音楽配信スポティファイ、「お得感」は2兆円? 統計には決して載らないデジタル化の衝撃度
経済学用語でいえば、消費者余剰と生産者余剰がもたらされている。消費者余剰とは、簡単にいえば「お買い得感」であり、商品・サービスに対して「このくらいおカネを払ってもよいと考える価格と、実際の価格の差」である。一方、生産者余剰とは価格とコストの差、つまり企業の利潤である。「お買い得感」に対して、とりあえず「儲かった感」と呼ぼう。
まず「お買い得感」、すなわち消費者余剰を試算する。
仮に、以前は年間でCDを5枚購入していた人がいるとしよう。

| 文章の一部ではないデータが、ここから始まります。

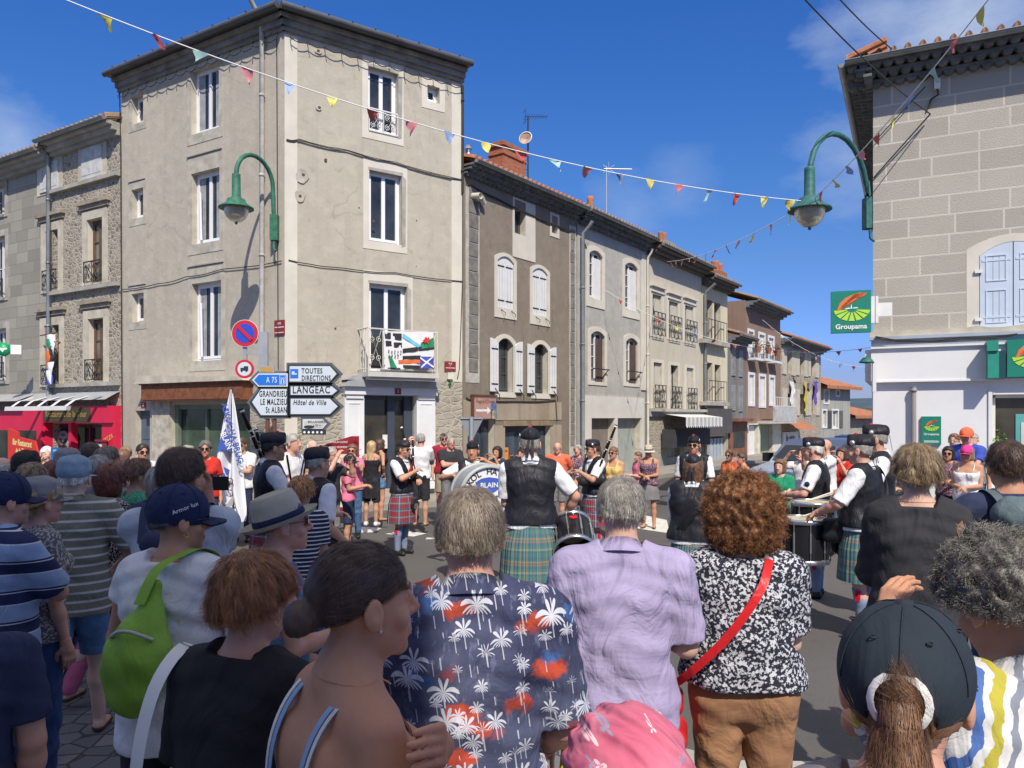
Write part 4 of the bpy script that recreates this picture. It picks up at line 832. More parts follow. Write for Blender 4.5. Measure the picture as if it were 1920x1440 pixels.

CDの値段を1枚3000円とすると、年間1万5000円を支払っていたことになる。
この人がスポティファイの有料ユーザーになると、年間支払額は約1万2000円になる。
CD5枚分=1万5000円を支払ってもよいと考えていた楽曲が約1万2000円で聴けるのだから、この時点ですでに約3000円の「お買い得感」が発生する。さらに気に入った音楽を見つけることができたら、「お買い得感」はもっと増える。
他方、広告主に対するCMスポット販売については、議論の単純化のため広告主が支払ってもよいと考える価格に等しい水準で販売されていると仮定しよう(スポティファイの生産者余剰は発生するが、広告主にとっての「お買い得感」はないものとする)。
そのような前提条件のもとで試算すると、音楽配信の有料ユーザーに対しては約1兆5000億円、無料ユーザーに対しては約5000億円、合計約2兆円の「お買い得感」が全世界で生み出されている、という結果になった。
2018年4月3日、スポティファイは米ニューヨーク証券取引所に上場し、約2兆8000億円の時価総額をつけた。
これは投資家目線の評価だが、スポティファイがユーザーに対して2兆円の「お買い得感」を生み出し、さらに音楽レーベルやアーティストに対して、これまで累計で80億ユーロ(約1兆円)のロイヤルティを支払ってきたことを考えれば、ユーザーやアーティストの目線で見てもスポティファイは十分それだけの価値を生み出している、ということになるのかもしれない。
「お買い得感」は「儲かった感」の30倍
有料ユーザーは無料ユーザーより数が少ないにもかかわらず、「お買い得感」では1兆5000億円対5000億円。これは音楽に対して支払ってもよいと思う額が、有料ユーザーのほうが大きいためだ。
無料ユーザーは年間1万2000円を支払うほどの意思はないが、何かしらの音楽を楽しみたいと思っている層であるのに対して、有料ユーザーの中には音楽に対する支払意思額がとても高い人まで含まれている。
他方、スポティファイは2016年12月時点で約600億円の粗利(全世界)を生み出している。これを「儲かった感」すなわち生産者余剰とみなす(生産者余剰を粗利、営業利益、純利益のどれで見るのかは議論が分かれるが、粗利を用いることとする)。